Marcus Gee (The Globe and Mail) on not shrugging over Doug Ford’s decision to put his nephew in Ontario’s cabinet: Premiers should not play favourites. Handing out plums to family and friends makes it look as if the game is fixed. It coarsens politics and erodes faith in government. If anyone should know that, it’s this Premier. He and his brother, Rob, made “stop the gravy train” their slogan at city hall. Their whole brand was clean, lean government, freed from the clammy grip of self-serving insiders. Now he acts as if appointing his own nephew to head a ministry in the government he leads is perfectly natural and inoffensive. It’s not. Quite the opposite. If he can’t see that, he has lost track of what the Fords claimed was their main reason for getting into politics in the first place.”

David Parkinson (The Globe and Mail) on how Quebec’s Bill 96 will widen a problematic skills gap unless the province invests in closing it: A significant portion of Quebec’s labour force suffers from what amounts to a skills gap. The skill in question is French language proficiency. And Bill 96 threatens to widen that gap, without a serious educational investment on the part of the province to address it. Bill 96 is Quebec’s new language law – amending and updating the old Bill 101 that has defined the use of French (and English) in commerce, public services and education since the 1970s. The new bill includes stricter rules governing the hiring of non-French speakers, and the use of English in the workplace.”

Erica Ifill (Contributed to The Globe and Mail) on how the problems with the federal data-privacy bill with disproportionately hurt marginalized Canadians: Tech is not neutral – it’s Minority Report. Yet the Liberals’ new legislation, Bill C-27, which ostensibly deals with data privacy, contains a regulatory regime that threatens to allow the systemic discrimination of Black, Indigenous, people of colour, non-binary and transgender people in Canada – the people who are typically at the front of the line for discrimination.

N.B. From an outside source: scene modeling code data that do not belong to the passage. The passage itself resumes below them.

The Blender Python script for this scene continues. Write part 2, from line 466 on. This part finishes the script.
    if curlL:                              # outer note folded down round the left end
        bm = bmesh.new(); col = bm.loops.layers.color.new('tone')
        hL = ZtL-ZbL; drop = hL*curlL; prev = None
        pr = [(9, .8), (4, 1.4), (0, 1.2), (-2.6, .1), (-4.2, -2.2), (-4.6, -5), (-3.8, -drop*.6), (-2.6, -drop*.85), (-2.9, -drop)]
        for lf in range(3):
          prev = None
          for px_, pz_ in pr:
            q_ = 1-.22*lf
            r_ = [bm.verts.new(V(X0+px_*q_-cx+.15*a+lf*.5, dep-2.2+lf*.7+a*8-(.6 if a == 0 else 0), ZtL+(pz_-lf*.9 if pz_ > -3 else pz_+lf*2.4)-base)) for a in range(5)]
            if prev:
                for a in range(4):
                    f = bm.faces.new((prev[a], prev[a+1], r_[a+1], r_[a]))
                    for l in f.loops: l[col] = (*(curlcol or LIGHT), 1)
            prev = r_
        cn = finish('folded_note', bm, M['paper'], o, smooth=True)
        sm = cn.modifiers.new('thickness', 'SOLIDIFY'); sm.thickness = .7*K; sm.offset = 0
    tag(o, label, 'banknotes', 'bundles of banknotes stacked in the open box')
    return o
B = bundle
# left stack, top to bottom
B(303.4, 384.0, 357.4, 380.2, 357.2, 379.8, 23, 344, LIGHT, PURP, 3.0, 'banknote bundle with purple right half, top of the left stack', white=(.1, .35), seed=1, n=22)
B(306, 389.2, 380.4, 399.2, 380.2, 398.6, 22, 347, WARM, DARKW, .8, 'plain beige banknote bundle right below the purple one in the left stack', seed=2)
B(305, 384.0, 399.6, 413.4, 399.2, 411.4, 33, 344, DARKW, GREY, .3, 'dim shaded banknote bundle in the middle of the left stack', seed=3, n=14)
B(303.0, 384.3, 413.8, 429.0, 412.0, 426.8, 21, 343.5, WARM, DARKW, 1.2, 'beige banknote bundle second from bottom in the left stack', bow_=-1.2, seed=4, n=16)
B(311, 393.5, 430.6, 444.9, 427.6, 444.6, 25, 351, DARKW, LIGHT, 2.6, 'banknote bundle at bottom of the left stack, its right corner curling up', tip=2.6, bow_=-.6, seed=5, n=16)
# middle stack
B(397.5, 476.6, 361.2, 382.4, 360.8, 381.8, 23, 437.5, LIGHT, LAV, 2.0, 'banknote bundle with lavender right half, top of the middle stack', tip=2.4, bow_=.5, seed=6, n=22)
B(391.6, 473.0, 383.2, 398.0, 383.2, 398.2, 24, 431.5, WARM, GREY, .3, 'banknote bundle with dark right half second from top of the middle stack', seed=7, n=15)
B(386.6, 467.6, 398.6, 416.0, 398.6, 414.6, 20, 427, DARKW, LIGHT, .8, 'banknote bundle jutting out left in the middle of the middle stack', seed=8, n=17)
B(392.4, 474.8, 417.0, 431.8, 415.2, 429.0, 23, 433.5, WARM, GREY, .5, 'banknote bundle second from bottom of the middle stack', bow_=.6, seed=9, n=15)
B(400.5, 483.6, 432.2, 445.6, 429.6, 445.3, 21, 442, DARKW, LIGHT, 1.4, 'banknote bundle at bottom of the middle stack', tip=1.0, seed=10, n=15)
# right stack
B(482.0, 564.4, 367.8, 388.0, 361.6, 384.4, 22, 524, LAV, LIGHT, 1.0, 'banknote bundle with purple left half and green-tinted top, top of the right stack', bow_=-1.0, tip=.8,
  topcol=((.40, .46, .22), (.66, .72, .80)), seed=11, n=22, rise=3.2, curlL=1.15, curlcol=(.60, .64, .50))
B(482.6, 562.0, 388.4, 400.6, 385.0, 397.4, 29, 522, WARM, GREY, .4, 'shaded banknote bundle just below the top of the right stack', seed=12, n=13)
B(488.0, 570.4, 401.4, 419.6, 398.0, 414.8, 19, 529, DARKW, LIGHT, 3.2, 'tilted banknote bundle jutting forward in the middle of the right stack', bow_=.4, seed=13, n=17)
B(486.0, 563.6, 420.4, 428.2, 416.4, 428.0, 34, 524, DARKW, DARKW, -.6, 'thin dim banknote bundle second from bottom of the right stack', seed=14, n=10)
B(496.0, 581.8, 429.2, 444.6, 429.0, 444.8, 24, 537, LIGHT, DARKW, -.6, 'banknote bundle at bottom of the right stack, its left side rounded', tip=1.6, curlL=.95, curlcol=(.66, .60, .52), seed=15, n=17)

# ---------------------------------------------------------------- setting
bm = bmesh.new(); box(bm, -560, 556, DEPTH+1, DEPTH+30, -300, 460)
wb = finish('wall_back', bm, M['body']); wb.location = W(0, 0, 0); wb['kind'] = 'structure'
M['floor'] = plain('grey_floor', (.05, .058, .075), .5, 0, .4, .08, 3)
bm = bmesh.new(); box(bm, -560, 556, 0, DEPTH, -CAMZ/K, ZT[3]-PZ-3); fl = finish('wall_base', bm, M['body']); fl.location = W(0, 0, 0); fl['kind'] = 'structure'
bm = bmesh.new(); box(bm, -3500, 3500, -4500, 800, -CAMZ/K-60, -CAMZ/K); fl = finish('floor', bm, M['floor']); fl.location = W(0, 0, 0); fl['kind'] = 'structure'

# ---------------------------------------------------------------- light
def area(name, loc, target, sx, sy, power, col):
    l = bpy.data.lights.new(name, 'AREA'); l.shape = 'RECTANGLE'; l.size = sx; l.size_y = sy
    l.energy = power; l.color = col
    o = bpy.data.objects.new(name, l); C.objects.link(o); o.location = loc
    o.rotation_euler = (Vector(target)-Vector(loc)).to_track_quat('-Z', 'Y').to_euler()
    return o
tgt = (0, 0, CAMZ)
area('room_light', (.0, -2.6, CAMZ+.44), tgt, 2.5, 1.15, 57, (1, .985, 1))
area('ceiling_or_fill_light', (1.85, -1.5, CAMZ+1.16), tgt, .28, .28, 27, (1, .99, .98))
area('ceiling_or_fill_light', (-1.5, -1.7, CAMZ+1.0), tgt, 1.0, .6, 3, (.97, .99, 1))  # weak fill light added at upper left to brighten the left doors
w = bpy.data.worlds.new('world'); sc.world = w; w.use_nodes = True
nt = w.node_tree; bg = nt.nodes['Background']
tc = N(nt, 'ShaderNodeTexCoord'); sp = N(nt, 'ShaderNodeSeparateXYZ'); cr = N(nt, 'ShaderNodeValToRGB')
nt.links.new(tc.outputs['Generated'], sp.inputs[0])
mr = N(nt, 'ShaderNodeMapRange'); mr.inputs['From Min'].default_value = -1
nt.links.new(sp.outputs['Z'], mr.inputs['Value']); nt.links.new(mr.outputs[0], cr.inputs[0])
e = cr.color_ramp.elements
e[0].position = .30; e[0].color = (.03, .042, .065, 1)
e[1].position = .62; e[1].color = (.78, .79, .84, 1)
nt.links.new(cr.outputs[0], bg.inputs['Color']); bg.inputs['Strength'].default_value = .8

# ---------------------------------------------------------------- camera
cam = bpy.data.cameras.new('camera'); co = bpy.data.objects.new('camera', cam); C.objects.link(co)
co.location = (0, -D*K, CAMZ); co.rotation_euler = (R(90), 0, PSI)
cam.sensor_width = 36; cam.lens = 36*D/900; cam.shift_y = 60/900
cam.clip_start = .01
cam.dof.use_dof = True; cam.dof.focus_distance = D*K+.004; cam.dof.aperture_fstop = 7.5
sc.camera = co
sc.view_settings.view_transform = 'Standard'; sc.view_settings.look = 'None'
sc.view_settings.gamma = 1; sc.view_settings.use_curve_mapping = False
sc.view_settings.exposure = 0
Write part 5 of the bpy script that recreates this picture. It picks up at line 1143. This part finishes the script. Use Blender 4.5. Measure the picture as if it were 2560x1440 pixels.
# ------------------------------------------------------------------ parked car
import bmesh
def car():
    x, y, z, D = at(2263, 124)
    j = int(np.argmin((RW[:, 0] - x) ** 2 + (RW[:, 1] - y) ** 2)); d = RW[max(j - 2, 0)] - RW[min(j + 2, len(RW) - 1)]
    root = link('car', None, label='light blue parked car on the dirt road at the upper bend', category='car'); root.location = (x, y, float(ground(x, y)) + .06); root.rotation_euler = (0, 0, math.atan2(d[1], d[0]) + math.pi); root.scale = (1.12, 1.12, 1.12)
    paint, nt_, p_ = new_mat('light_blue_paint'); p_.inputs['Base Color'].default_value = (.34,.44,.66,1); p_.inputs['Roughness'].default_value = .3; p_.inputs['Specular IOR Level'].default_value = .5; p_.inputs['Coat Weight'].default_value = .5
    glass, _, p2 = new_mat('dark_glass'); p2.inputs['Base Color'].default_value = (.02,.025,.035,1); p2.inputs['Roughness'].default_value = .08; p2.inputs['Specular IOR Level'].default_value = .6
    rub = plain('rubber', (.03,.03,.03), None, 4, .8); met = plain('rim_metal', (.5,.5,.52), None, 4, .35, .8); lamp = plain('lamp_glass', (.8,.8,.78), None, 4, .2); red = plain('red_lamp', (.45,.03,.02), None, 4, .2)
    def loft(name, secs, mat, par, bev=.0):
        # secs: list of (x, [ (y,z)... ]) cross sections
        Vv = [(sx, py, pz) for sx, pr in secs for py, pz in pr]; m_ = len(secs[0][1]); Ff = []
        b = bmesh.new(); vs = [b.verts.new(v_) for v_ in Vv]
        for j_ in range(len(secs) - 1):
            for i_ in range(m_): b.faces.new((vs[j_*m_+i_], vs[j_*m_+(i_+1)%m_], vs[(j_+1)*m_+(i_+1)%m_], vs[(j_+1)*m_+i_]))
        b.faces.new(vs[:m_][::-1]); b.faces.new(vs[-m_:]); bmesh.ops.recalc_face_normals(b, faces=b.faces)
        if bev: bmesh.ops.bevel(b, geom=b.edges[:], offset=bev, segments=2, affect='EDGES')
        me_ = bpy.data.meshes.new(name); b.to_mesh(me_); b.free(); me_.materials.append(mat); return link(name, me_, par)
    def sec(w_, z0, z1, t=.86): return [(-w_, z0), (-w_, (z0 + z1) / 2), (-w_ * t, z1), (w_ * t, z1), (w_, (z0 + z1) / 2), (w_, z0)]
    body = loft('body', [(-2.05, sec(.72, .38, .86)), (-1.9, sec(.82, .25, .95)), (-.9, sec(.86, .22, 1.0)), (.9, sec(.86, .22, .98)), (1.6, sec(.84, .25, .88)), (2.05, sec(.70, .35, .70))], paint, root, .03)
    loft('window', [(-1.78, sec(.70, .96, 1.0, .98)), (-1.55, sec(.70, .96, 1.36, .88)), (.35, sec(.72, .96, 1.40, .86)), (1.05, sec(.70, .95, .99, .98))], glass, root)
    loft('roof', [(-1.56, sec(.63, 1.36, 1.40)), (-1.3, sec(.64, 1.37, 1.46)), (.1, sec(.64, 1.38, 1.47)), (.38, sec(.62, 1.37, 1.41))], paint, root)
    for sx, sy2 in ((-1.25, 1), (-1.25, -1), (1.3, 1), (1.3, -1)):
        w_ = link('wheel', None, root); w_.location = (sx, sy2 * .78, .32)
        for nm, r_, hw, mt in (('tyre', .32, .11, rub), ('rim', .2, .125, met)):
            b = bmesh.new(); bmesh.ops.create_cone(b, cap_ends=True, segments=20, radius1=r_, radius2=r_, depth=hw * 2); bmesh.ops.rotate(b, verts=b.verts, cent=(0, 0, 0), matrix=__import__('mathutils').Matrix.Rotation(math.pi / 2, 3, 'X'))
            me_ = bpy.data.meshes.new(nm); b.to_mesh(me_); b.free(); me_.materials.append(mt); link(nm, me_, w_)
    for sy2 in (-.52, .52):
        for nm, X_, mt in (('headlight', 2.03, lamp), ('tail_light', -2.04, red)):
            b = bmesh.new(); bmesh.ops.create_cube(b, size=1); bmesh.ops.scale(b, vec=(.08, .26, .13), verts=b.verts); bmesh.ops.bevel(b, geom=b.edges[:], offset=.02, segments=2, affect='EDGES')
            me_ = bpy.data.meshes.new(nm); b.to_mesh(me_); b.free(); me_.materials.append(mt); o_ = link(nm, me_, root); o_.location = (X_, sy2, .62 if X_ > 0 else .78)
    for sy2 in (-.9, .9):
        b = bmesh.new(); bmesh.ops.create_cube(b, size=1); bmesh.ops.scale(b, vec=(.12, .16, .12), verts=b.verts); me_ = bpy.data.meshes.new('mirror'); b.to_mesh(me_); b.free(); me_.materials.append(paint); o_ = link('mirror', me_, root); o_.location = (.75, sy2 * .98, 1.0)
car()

While AI could bring us closer to solving some of the world’s most intractable problems, from ending hunger to improving health care, it could also cause severe damage on a mass scale to vulnerable communities.”

Andrew Perez (TVO) on three things the Ontario Liberals must do to rebuild: The final ingredient necessary for a re-energized and more relevant party: a relatable leader who does not hail from the GTA and can represent Liberals at Queen’s Park. Not since the Peterson and Lyn McLeod eras of the 1980s and early ‘90s have Liberals had a leader that did not come from one of Ontario’s two largest city-regions. When choosing its next leader, the party should strive to find an individual with strong roots in a region not associated with the Wynne and McGuinty governments. This leader could bring new perspectives — ones more likely to resonate with former Liberal voters outside the 905 who have gravitated to the NDP and PCs in recent elections.”